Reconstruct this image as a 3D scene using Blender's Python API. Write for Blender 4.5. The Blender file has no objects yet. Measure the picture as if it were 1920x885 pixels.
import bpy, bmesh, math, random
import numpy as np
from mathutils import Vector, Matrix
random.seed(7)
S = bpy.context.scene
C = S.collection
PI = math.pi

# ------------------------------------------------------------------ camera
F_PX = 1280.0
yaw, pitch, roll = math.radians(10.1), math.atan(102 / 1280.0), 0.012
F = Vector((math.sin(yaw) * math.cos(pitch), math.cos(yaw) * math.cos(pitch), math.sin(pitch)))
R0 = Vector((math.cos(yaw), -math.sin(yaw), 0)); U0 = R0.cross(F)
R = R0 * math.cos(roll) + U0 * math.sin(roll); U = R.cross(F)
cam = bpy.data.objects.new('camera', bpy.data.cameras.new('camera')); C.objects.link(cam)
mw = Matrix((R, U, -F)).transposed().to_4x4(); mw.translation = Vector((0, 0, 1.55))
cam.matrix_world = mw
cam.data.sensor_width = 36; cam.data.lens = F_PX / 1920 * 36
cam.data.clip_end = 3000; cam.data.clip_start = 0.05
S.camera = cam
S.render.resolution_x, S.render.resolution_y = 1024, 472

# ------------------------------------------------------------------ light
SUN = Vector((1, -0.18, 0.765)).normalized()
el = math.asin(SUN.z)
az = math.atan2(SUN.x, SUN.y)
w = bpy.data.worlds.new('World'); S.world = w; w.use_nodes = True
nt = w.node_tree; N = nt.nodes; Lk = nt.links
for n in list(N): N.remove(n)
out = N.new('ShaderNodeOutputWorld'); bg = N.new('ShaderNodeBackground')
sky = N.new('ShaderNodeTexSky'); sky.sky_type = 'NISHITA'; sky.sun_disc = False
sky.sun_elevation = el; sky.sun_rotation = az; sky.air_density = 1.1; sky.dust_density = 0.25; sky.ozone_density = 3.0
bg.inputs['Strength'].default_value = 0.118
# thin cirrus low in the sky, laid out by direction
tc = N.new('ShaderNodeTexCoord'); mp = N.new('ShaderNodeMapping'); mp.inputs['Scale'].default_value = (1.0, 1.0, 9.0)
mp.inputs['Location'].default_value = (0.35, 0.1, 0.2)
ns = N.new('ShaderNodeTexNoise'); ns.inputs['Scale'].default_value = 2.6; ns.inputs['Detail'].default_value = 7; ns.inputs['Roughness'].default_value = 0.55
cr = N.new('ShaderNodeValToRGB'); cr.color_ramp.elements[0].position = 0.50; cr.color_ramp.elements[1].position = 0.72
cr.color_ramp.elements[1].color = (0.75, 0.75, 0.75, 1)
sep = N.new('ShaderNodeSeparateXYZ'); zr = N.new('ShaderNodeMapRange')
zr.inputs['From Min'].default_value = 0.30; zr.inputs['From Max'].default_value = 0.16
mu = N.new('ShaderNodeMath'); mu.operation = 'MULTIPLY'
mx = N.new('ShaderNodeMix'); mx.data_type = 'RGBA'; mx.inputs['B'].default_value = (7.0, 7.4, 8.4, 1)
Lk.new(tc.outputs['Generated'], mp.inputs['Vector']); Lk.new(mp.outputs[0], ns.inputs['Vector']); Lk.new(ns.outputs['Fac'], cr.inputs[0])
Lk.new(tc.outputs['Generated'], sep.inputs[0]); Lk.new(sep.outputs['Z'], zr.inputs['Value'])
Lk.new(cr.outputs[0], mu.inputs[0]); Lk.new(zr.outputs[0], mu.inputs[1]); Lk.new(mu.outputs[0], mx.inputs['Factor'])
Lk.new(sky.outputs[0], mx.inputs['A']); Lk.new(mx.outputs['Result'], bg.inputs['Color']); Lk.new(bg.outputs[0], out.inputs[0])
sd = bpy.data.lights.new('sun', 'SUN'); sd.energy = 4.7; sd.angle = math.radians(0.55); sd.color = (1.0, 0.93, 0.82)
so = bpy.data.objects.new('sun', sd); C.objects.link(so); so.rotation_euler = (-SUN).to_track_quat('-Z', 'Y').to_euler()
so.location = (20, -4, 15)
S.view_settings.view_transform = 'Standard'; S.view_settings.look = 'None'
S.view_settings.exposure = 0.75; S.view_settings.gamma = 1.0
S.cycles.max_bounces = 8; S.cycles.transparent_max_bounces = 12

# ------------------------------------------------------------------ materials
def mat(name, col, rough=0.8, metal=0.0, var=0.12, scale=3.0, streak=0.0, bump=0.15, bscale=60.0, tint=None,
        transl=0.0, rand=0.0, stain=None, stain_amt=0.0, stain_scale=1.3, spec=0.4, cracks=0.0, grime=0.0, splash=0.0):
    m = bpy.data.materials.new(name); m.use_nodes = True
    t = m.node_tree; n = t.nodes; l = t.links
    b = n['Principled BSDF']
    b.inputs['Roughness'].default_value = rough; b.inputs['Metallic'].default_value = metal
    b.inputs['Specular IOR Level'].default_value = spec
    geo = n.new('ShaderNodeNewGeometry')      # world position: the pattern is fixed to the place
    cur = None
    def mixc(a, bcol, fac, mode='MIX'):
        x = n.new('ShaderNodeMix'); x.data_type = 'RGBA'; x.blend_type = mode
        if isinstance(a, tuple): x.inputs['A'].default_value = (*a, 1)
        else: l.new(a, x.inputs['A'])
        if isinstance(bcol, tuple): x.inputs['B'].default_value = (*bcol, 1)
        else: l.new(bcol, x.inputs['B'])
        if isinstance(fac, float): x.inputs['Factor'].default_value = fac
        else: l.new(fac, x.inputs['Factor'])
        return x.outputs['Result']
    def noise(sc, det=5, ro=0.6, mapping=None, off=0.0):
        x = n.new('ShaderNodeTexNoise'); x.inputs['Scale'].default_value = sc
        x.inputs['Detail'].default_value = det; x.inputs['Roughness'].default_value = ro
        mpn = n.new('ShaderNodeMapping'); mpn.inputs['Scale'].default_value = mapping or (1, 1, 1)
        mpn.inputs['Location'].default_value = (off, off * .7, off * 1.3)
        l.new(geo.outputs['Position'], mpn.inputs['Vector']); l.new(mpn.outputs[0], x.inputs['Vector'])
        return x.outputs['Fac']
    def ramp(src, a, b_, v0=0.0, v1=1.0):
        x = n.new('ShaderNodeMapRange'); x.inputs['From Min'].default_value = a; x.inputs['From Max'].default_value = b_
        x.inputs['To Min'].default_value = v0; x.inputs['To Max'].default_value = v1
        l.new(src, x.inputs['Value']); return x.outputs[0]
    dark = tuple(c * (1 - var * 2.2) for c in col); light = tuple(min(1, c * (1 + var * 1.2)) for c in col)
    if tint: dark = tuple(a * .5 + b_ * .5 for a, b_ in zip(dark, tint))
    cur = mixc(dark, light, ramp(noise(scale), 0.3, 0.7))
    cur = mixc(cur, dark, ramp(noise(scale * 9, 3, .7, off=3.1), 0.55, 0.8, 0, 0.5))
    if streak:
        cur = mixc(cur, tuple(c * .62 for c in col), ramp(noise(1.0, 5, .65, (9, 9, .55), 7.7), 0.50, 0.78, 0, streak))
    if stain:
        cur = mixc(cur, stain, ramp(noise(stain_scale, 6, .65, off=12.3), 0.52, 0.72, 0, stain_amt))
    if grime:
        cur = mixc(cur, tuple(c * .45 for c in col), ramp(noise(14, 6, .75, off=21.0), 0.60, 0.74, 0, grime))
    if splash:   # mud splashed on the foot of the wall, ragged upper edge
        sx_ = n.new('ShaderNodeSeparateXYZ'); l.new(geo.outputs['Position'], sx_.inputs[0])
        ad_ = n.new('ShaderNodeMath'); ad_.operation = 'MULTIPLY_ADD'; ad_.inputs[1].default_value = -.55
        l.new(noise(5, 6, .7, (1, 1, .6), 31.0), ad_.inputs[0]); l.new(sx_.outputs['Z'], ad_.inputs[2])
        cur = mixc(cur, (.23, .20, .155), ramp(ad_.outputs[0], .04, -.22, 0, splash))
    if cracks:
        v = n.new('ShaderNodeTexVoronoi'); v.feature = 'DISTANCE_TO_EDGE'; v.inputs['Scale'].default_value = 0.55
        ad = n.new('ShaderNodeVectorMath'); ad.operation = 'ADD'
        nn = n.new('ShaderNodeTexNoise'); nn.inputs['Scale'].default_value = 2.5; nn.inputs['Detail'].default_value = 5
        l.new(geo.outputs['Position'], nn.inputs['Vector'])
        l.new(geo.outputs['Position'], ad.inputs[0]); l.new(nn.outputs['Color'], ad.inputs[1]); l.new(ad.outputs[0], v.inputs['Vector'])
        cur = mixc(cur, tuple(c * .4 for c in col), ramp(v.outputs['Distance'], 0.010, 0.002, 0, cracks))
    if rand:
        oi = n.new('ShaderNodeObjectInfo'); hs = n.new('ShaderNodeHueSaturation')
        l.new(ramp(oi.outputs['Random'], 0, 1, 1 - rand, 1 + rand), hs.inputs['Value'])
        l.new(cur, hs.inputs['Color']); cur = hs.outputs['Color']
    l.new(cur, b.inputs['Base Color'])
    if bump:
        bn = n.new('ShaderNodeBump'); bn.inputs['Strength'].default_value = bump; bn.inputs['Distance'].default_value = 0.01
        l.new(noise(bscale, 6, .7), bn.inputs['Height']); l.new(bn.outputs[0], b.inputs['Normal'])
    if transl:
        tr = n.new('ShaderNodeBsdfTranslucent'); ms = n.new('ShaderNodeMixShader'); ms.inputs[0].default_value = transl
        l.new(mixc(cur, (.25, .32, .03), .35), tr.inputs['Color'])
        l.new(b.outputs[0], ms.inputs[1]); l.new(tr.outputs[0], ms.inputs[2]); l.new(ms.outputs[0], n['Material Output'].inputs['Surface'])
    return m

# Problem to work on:
Write out, exactly and with nothing else, the lines of the listing above from its first line through the line with "S.render.resolution_x, S.render.resolution_y = 1024, 472".

# Task answer:
Reconstruct this image as a 3D scene using Blender's Python API. Write for Blender 4.5. The Blender file has no objects yet. Measure the picture as if it were 1920x885 pixels.
import bpy, bmesh, math, random
import numpy as np
from mathutils import Vector, Matrix
random.seed(7)
S = bpy.context.scene
C = S.collection
PI = math.pi

# ------------------------------------------------------------------ camera
F_PX = 1280.0
yaw, pitch, roll = math.radians(10.1), math.atan(102 / 1280.0), 0.012
F = Vector((math.sin(yaw) * math.cos(pitch), math.cos(yaw) * math.cos(pitch), math.sin(pitch)))
R0 = Vector((math.cos(yaw), -math.sin(yaw), 0)); U0 = R0.cross(F)
R = R0 * math.cos(roll) + U0 * math.sin(roll); U = R.cross(F)
cam = bpy.data.objects.new('camera', bpy.data.cameras.new('camera')); C.objects.link(cam)
mw = Matrix((R, U, -F)).transposed().to_4x4(); mw.translation = Vector((0, 0, 1.55))
cam.matrix_world = mw
cam.data.sensor_width = 36; cam.data.lens = F_PX / 1920 * 36
cam.data.clip_end = 3000; cam.data.clip_start = 0.05
S.camera = cam
S.render.resolution_x, S.render.resolution_y = 1024, 472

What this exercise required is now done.